Brief
Copy the listing below in full and skip every picture.
* START Available data *
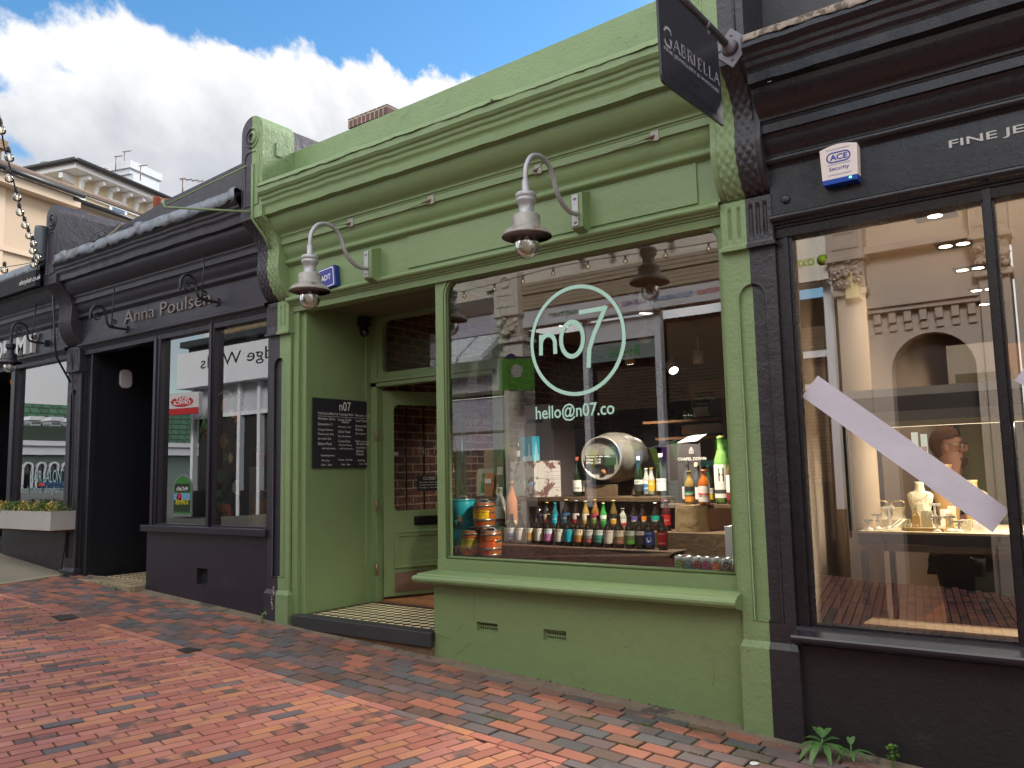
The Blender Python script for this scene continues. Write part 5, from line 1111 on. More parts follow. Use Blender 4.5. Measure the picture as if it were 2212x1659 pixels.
for i, (zr, px, h, kd, gl, d, lab, cp) in enumerate(md):
    x_, _ = ats(zr, px, 1000 if zr is A5 else 800, 5.2)
    bottle(x_, 5.2, 1.187, h, kd, gl, d, grp2, lab, cp, [('PALE ALE' if i % 2 else 'LAGER', '#e4ded2', .4, .14, .7)], lz=(.04, .115))
# kegs
kg = 'mini beer kegs stacked at the left of the window'
TEAL = M('teal_keg', '#0f9aa8', .35, var=.08, vs=4)
COPP = M('copper_print', '#b06a3c', .5); INK = M('dark_ink', '#16343a', .6)
def keg(x, y, z, kind, desc, labc=None, title=''):
    t = thing('mini_keg', desc, 'keg', (x, y, z), group=kg); H_, r = .196, .083
    if kind == 'teal':
        H_ = .225 if z > 1.1 else .198; r = .098
        MB().lathe([(0, .002), (r-.004, .002), (r, .008), (r, .07), (r-.003, .075), (r, .08), (r, H_-.02), (r-.004, H_-.014), (r, H_-.008), (r-.002, H_-.002)], (x, y, z), 32).build('body', TEAL, t)
        mb = MB(); mb.sheet([[(q_*.09-.05, 0, z+.02+.05*abs(math.sin(q_*7))), (q_*.09-.05, 0, z+.016)] for q_ in [k/12 for k in range(13)]]); cylmap(mb, x, y, r, -75).build('skyline_print', INK, t)
        mb = MB(); mb.add([(-.015, 0, z+.05), (.03, 0, z+.05), (.012, 0, z+.12)], [(0, 1, 2)]); mb.add([(.02, 0, z+.06), (.05, 0, z+.055), (.028, 0, z+.10)], [(0, 1, 2)]); cylmap(mb, x, y, r, -75).build('sail_print', COPP, t)
    else:
        W_ = M('wood_print', '#9c5522', .3, var=.2, vs=6)
        MB().lathe([(0, .002), (r-.008, .002), (r-.005, .012), (r, .06), (r+.002, H_/2), (r, H_-.06), (r-.005, H_-.012), (r-.007, H_-.004)], (x, y, z), 32).build('body', W_, t)
        for za in (.016, .062, H_-.078, H_-.032):
            rr0 = r - .003 if (za < .05 or za > H_-.05) else r+.001
            MB().lathe([(rr0-.001, za), (rr0+.0015, za+.001), (rr0+.0015, za+.015), (rr0-.001, za+.016)], (x, y, z), 32).build('hoop', M('hoop_steel', '#8c8a88', .3, metal=.8), t)
        mb = MB(); label_mesh(mb, x, y, r+.0035, z+.080, z+.140, 95); mb.build('label', M('keg_label_' + labc.strip('#'), labc, .5), t)
        mb = text_mb(title, (-.055, 0, z+.124), (1, 0, 0), (0, 0, 1), .11, .010, ext=0, bold=.03)
        for k in range(3): text_mb('bottle conditioned Sussex beer', (-.05, 0, z+.112-.009*k), (1, 0, 0), (0, 0, 1), .10, .004, ext=0, mb=mb)
        cylmap(mb, x, y, r+.004, -75).build('label_print', M('keg_print', '#4a2a10' if title != 'COPPERNOB' else '#f0ddc4', .6), t)
        mb = MB(); mb.add([(-.012, 0, z+.028), (.012, 0, z+.028), (.016, 0, z+.045), (.0, 0, z+.052), (-.016, 0, z+.045)], [(0, 1, 2, 3, 4)]); cylmap(mb, x, y, r+.003, -75).build('tap_cover', M('tap_red', '#c0161c', .35), t)
    top = z + H_
    MB().lathe([(r-.010, -.004), (r-.006, .006), (r-.012, .010), (r-.02, .004), (0, .004)], (x, y, top-.002), 32).build('rim', M('tin_rim', '#aeb4b6', .25, metal=.9), t)
    MB().tube([(x-.05, y, top+.006), (x-.03, y, top+.022), (x+.03, y, top+.022), (x+.05, y, top+.006)], .004, 6).build('handle', M('clear_grey_plastic', '#a8b4ba', .3), t)
keg(-4.075+.0, 4.86, .985, 'teal', 'lower of the two turquoise mini kegs at the window corner')
keg(-4.07, 4.86, 1.186, 'teal', 'upper of the two turquoise mini kegs at the window corner')
keg(-3.966+.02, 4.82, .985, 'wood', 'lower left wood-print mini keg with yellow-green label', '#b9b42c', 'GOLDEN CROWN')
keg(-3.79+.01, 4.83, .985, 'wood', 'lower wood-print mini keg with orange label reading COPPERNOB', '#d65a16', 'COPPERNOB')
keg(-3.862, 4.86, 1.190, 'wood', 'wood-print mini keg with bright yellow label stacked on top of two others', '#e0b816', 'GOLDEN BELL')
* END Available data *
Result for this task
The Blender Python script for this scene continues. Write part 5, from line 1111 on. More parts follow. Use Blender 4.5. Measure the picture as if it were 2212x1659 pixels.
for i, (zr, px, h, kd, gl, d, lab, cp) in enumerate(md):
    x_, _ = ats(zr, px, 1000 if zr is A5 else 800, 5.2)
    bottle(x_, 5.2, 1.187, h, kd, gl, d, grp2, lab, cp, [('PALE ALE' if i % 2 else 'LAGER', '#e4ded2', .4, .14, .7)], lz=(.04, .115))
# kegs
kg = 'mini beer kegs stacked at the left of the window'
TEAL = M('teal_keg', '#0f9aa8', .35, var=.08, vs=4)
COPP = M('copper_print', '#b06a3c', .5); INK = M('dark_ink', '#16343a', .6)
def keg(x, y, z, kind, desc, labc=None, title=''):
    t = thing('mini_keg', desc, 'keg', (x, y, z), group=kg); H_, r = .196, .083
    if kind == 'teal':
        H_ = .225 if z > 1.1 else .198; r = .098
        MB().lathe([(0, .002), (r-.004, .002), (r, .008), (r, .07), (r-.003, .075), (r, .08), (r, H_-.02), (r-.004, H_-.014), (r, H_-.008), (r-.002, H_-.002)], (x, y, z), 32).build('body', TEAL, t)
        mb = MB(); mb.sheet([[(q_*.09-.05, 0, z+.02+.05*abs(math.sin(q_*7))), (q_*.09-.05, 0, z+.016)] for q_ in [k/12 for k in range(13)]]); cylmap(mb, x, y, r, -75).build('skyline_print', INK, t)
        mb = MB(); mb.add([(-.015, 0, z+.05), (.03, 0, z+.05), (.012, 0, z+.12)], [(0, 1, 2)]); mb.add([(.02, 0, z+.06), (.05, 0, z+.055), (.028, 0, z+.10)], [(0, 1, 2)]); cylmap(mb, x, y, r, -75).build('sail_print', COPP, t)
    else:
        W_ = M('wood_print', '#9c5522', .3, var=.2, vs=6)
        MB().lathe([(0, .002), (r-.008, .002), (r-.005, .012), (r, .06), (r+.002, H_/2), (r, H_-.06), (r-.005, H_-.012), (r-.007, H_-.004)], (x, y, z), 32).build('body', W_, t)
        for za in (.016, .062, H_-.078, H_-.032):
            rr0 = r - .003 if (za < .05 or za > H_-.05) else r+.001
            MB().lathe([(rr0-.001, za), (rr0+.0015, za+.001), (rr0+.0015, za+.015), (rr0-.001, za+.016)], (x, y, z), 32).build('hoop', M('hoop_steel', '#8c8a88', .3, metal=.8), t)
        mb = MB(); label_mesh(mb, x, y, r+.0035, z+.080, z+.140, 95); mb.build('label', M('keg_label_' + labc.strip('#'), labc, .5), t)
        mb = text_mb(title, (-.055, 0, z+.124), (1, 0, 0), (0, 0, 1), .11, .010, ext=0, bold=.03)
        for k in range(3): text_mb('bottle conditioned Sussex beer', (-.05, 0, z+.112-.009*k), (1, 0, 0), (0, 0, 1), .10, .004, ext=0, mb=mb)
        cylmap(mb, x, y, r+.004, -75).build('label_print', M('keg_print', '#4a2a10' if title != 'COPPERNOB' else '#f0ddc4', .6), t)
        mb = MB(); mb.add([(-.012, 0, z+.028), (.012, 0, z+.028), (.016, 0, z+.045), (.0, 0, z+.052), (-.016, 0, z+.045)], [(0, 1, 2, 3, 4)]); cylmap(mb, x, y, r+.003, -75).build('tap_cover', M('tap_red', '#c0161c', .35), t)
    top = z + H_
    MB().lathe([(r-.010, -.004), (r-.006, .006), (r-.012, .010), (r-.02, .004), (0, .004)], (x, y, top-.002), 32).build('rim', M('tin_rim', '#aeb4b6', .25, metal=.9), t)
    MB().tube([(x-.05, y, top+.006), (x-.03, y, top+.022), (x+.03, y, top+.022), (x+.05, y, top+.006)], .004, 6).build('handle', M('clear_grey_plastic', '#a8b4ba', .3), t)
keg(-4.075+.0, 4.86, .985, 'teal', 'lower of the two turquoise mini kegs at the window corner')
keg(-4.07, 4.86, 1.186, 'teal', 'upper of the two turquoise mini kegs at the window corner')
keg(-3.966+.02, 4.82, .985, 'wood', 'lower left wood-print mini keg with yellow-green label', '#b9b42c', 'GOLDEN CROWN')
keg(-3.79+.01, 4.83, .985, 'wood', 'lower wood-print mini keg with orange label reading COPPERNOB', '#d65a16', 'COPPERNOB')
keg(-3.862, 4.86, 1.190, 'wood', 'wood-print mini keg with bright yellow label stacked on top of two others', '#e0b816', 'GOLDEN BELL')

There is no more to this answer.